## To be done
Exactly the lines from the one with "Reconstruct this image" through the one with "PI = math.pi" should be returned, both ends included and nothing else. Omit any pictures.
== Given data
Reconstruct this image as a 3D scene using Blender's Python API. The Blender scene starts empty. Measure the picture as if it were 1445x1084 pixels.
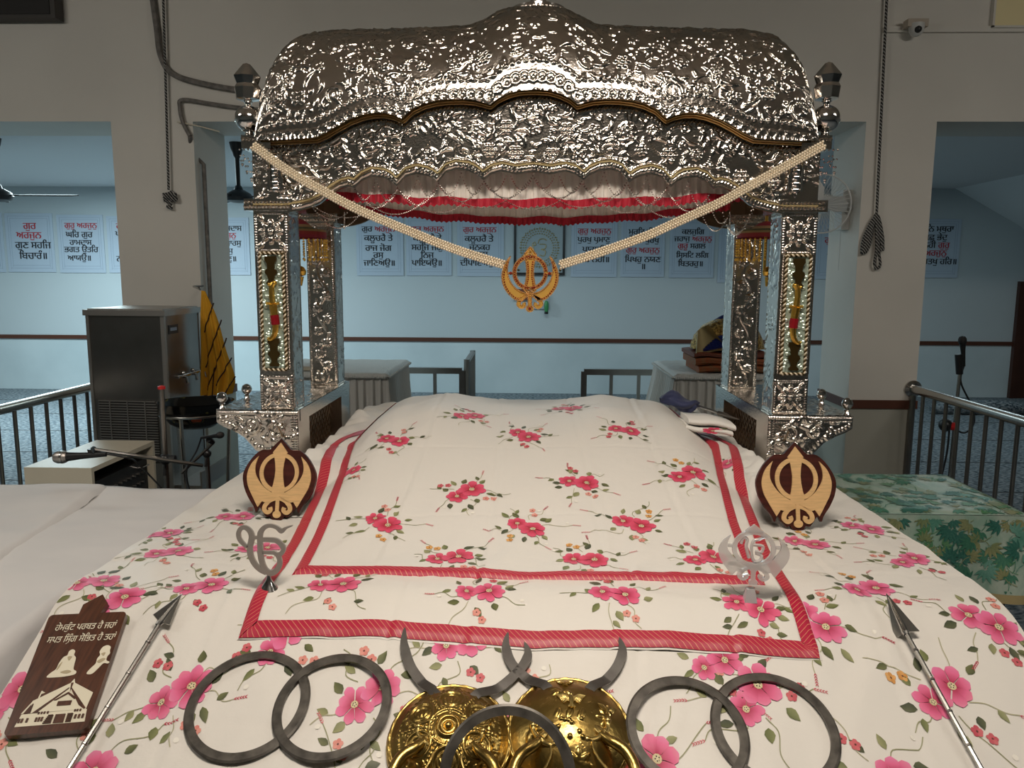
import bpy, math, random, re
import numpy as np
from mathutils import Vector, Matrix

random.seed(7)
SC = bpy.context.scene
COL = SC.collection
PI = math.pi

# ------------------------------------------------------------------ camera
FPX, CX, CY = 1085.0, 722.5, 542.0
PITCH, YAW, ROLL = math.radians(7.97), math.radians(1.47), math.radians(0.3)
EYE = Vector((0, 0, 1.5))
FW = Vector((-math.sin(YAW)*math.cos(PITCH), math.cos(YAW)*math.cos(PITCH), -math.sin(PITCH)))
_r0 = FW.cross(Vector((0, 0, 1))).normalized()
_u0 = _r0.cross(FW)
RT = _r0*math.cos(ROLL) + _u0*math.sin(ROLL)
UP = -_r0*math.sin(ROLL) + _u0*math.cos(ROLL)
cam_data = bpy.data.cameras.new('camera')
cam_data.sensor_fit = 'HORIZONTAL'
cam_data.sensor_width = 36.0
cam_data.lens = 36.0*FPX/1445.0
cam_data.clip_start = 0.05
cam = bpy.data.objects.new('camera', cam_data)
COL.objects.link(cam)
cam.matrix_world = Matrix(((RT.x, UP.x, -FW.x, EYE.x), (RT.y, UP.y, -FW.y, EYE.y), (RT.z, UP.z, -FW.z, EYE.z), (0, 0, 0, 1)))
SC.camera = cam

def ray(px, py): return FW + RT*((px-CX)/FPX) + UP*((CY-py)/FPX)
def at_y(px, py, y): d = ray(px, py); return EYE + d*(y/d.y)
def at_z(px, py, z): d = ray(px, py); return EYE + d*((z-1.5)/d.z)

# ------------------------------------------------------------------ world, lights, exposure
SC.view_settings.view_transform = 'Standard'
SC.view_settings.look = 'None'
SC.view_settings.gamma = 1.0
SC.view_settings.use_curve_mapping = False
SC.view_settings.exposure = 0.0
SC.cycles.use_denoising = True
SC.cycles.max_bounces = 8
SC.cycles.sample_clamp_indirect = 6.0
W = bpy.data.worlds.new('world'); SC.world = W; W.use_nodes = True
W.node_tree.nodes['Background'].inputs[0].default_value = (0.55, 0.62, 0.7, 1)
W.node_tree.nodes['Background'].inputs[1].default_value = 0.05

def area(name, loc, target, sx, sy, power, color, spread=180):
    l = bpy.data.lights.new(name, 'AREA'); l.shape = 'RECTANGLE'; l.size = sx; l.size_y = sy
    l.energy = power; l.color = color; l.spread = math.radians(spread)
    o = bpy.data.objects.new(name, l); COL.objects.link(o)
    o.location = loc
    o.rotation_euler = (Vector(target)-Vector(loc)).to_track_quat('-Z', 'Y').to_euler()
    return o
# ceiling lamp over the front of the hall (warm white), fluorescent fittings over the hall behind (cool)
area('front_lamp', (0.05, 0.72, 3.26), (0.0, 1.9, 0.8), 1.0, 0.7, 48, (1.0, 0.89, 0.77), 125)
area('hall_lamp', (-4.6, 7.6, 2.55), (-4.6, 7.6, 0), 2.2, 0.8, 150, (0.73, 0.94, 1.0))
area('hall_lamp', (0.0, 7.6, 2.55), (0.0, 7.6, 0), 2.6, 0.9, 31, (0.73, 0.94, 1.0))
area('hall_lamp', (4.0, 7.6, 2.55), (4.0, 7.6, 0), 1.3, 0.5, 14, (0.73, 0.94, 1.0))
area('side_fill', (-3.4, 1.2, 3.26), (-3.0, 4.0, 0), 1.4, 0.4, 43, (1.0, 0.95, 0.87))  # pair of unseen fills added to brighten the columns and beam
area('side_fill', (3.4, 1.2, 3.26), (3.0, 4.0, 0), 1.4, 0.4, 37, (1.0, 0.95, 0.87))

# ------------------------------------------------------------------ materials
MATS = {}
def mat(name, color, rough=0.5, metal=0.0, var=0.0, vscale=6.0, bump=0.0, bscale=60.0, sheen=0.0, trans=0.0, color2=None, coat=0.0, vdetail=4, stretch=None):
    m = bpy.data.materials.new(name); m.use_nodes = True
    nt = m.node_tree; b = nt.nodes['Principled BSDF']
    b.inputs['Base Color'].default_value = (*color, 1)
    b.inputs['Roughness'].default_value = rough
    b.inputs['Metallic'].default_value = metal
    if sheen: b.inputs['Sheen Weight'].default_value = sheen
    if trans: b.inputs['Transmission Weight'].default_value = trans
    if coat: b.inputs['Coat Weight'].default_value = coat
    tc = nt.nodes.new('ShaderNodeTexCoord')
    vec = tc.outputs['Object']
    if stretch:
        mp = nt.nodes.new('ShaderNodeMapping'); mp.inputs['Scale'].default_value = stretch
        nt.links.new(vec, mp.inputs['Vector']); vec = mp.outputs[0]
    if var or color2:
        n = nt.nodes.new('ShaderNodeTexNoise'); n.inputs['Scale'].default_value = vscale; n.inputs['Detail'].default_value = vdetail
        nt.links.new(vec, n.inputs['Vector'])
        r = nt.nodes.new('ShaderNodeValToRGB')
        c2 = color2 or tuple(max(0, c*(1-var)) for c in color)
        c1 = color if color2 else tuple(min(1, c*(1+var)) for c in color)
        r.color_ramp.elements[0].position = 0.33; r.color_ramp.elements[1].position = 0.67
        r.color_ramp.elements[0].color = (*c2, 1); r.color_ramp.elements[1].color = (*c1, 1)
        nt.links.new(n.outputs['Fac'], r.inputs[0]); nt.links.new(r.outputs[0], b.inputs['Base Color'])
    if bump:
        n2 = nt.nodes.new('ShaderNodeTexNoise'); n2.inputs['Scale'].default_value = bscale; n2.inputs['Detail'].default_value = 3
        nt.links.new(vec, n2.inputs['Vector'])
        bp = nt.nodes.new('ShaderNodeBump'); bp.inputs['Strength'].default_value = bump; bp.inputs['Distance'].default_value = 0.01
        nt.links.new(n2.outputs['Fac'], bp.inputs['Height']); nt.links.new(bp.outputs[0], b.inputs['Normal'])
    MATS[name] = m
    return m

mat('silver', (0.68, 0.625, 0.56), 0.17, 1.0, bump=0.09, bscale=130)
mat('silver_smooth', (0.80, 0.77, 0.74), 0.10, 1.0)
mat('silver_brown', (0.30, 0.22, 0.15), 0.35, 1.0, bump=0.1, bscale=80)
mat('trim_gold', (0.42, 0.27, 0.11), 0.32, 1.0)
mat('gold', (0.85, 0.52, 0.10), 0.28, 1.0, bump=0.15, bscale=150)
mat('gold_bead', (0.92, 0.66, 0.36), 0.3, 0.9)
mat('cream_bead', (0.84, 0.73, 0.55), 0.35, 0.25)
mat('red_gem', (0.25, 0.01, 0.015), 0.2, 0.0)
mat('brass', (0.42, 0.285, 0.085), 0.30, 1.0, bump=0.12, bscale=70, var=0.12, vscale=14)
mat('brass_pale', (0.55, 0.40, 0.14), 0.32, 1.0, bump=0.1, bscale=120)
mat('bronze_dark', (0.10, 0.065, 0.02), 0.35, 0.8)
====
== Given data
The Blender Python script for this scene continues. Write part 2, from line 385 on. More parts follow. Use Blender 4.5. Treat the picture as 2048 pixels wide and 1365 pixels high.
====
## Reply to the task
Reconstruct this image as a 3D scene using Blender's Python API. The Blender scene starts empty. Measure the picture as if it were 1445x1084 pixels.
import bpy, math, random, re
import numpy as np
from mathutils import Vector, Matrix

random.seed(7)
SC = bpy.context.scene
COL = SC.collection
PI = math.pi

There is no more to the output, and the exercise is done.